ULTIMATE NORTH: Canoeing Mackenzie's Great River

By

Pub Date: May 14th, 1976
Publisher: Doubleday

The author and his college-age son lowered their canoes into the waters off Fort McMurray in the northeast comer of Alberta to retrace the 1789 journey of the merchant/explorer Alexander Mackenzie--1700 miles of rivers and lakes to the Arctic Ocean. Although Mead is an outdoorsman who can paddle a mean canoe, he is essentially more interested in people and their ways than in observing nature. To be sure, there's a good deal about wind and weather with an occasional self-directed tirade when Mead does something ""idlotic""--like allowing the canoe to drift away or a candle to melt a hole in the tent floor.
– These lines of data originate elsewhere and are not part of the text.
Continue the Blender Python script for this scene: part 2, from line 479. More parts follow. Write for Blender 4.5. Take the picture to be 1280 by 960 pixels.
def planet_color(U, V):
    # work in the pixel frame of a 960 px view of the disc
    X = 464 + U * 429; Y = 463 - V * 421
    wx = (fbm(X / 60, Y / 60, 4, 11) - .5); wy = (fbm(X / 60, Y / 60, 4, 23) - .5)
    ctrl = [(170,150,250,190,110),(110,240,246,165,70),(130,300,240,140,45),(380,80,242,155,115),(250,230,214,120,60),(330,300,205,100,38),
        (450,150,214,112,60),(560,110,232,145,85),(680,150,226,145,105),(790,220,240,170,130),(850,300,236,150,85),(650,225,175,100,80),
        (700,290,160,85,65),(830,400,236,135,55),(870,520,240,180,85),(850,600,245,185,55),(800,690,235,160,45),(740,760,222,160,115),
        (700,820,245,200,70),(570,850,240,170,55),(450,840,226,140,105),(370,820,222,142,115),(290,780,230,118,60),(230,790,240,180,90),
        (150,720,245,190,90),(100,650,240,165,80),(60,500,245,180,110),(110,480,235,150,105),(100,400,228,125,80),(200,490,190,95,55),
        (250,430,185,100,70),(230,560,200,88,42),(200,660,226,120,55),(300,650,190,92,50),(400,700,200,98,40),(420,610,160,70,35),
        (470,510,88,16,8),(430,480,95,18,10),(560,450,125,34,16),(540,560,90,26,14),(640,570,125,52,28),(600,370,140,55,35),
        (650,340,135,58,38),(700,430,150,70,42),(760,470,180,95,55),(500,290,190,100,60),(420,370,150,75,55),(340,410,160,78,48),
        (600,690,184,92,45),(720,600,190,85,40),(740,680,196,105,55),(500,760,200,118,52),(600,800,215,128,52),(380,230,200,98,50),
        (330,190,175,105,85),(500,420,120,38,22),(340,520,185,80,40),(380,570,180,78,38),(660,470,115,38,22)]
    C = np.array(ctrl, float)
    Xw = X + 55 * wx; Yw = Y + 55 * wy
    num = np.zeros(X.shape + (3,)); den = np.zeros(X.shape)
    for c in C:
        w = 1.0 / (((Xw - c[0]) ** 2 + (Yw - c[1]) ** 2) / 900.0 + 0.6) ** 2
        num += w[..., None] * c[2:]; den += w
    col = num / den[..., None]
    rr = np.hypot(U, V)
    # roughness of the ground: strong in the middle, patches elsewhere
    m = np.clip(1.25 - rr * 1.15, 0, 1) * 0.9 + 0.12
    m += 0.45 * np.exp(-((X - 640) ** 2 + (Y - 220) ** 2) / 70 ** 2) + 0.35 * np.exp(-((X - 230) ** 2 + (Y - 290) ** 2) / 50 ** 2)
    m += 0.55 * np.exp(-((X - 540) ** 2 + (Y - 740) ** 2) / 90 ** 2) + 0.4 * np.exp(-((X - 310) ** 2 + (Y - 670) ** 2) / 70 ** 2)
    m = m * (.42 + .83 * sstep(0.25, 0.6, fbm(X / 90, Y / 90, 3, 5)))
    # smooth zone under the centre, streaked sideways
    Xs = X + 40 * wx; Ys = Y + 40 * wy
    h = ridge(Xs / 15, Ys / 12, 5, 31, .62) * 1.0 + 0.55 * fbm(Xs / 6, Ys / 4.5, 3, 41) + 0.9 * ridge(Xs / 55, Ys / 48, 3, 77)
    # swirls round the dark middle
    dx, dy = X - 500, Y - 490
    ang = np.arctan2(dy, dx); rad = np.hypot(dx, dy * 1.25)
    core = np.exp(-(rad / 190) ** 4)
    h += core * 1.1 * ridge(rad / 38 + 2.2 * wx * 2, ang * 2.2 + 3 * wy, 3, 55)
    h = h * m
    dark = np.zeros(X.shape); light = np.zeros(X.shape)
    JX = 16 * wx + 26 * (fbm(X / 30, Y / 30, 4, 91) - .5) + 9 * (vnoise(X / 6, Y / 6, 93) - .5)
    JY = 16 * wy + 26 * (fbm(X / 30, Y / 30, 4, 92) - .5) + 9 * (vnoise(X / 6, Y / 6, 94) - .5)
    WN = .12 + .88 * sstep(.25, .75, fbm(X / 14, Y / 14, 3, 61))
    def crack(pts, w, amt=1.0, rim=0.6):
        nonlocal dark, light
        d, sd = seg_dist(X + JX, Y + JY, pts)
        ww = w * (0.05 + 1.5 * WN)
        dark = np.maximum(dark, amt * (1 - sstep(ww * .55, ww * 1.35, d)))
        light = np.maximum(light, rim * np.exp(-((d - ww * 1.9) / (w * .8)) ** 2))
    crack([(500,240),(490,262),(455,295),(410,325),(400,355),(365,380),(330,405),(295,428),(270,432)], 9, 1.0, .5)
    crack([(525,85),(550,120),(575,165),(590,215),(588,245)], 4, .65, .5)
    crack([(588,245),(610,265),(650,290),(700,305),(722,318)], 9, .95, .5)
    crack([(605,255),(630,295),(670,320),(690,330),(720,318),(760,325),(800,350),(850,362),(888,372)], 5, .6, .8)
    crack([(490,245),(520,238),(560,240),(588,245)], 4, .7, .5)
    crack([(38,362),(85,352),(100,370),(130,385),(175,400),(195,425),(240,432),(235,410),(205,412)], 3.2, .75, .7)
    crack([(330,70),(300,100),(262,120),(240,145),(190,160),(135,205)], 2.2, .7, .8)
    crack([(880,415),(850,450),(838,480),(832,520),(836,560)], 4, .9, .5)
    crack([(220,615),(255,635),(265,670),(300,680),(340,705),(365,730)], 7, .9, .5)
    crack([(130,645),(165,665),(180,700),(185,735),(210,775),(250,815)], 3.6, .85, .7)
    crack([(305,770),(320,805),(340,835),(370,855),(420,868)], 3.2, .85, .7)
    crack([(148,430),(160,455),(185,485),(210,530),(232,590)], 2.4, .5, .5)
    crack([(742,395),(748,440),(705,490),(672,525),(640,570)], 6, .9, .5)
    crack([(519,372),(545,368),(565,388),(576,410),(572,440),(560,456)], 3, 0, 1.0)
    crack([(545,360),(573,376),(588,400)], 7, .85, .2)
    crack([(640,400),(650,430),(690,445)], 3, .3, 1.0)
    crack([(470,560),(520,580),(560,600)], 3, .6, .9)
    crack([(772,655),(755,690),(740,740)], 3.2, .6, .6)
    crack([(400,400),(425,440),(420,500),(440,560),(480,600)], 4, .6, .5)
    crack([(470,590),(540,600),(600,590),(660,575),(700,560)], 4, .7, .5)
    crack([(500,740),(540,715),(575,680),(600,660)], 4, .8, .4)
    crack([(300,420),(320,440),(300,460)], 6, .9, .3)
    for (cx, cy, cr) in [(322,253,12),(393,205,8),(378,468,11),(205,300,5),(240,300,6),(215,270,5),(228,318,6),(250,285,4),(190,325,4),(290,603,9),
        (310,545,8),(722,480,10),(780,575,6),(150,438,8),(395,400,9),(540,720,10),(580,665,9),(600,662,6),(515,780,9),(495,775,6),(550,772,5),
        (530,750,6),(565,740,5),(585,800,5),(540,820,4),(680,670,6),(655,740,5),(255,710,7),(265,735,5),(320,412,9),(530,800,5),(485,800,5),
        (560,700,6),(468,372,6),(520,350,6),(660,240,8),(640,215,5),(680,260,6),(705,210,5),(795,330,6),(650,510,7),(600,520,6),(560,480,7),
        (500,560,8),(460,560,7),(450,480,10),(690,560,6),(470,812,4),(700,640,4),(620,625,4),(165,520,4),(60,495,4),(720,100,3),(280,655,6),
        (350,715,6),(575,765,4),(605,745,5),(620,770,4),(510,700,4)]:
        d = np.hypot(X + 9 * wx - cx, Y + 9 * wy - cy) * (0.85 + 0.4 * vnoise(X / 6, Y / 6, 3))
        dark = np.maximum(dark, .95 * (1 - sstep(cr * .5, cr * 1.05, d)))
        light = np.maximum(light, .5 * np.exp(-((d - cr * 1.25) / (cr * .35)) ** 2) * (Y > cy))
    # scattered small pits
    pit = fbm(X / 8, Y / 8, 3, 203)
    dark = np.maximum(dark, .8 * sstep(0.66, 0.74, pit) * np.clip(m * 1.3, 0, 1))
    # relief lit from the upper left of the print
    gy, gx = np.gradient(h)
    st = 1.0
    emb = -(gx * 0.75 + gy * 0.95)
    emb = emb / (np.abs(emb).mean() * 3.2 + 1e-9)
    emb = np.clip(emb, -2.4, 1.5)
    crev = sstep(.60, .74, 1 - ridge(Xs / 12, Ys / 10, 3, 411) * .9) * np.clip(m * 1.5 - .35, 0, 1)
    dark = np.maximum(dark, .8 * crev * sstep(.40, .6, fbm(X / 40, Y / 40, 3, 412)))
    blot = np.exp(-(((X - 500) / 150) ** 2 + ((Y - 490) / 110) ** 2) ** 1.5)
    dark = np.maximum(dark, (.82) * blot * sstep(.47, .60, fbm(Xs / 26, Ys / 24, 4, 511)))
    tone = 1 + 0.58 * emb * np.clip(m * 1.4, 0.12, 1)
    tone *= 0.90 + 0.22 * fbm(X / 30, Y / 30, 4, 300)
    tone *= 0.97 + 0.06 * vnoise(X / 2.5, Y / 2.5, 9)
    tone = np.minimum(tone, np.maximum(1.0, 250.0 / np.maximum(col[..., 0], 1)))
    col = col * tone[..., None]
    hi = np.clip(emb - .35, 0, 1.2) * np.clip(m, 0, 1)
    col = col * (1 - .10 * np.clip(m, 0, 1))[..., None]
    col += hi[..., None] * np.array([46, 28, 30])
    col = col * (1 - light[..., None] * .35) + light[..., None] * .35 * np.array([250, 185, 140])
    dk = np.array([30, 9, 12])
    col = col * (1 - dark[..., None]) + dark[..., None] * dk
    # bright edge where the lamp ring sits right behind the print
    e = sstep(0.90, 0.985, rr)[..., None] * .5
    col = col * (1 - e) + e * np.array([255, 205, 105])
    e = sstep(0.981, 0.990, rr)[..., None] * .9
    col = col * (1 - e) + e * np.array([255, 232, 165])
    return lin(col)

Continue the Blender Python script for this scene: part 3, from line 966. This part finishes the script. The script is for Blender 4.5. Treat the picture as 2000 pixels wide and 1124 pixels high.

However, between re-creations of sections of Mackenzie's journal (doggedly composed by Mackenzie prow-side among natural and human storms), Mead comments upon the changing face of Canada's Northwest Territory and talks to some of its denizens. There are the deserted trappers' cabins; river traffic diverted to road and rail; and around the bend, after a stretch of wilderness, the raw towns with the familiar montage of airport-motel-bars-porn-magazines-and-oil-drums. As for the plight of the Indians and Eskimos, either dispersed or gathered in settlements, the interests of those 20 thousand individuals ""do not weigh very heavily against the interests of the 22 million other Canadians. And that finally is the issue."" An energetic, personal, splayed-out chronicle, intermittently informative and generally engaging.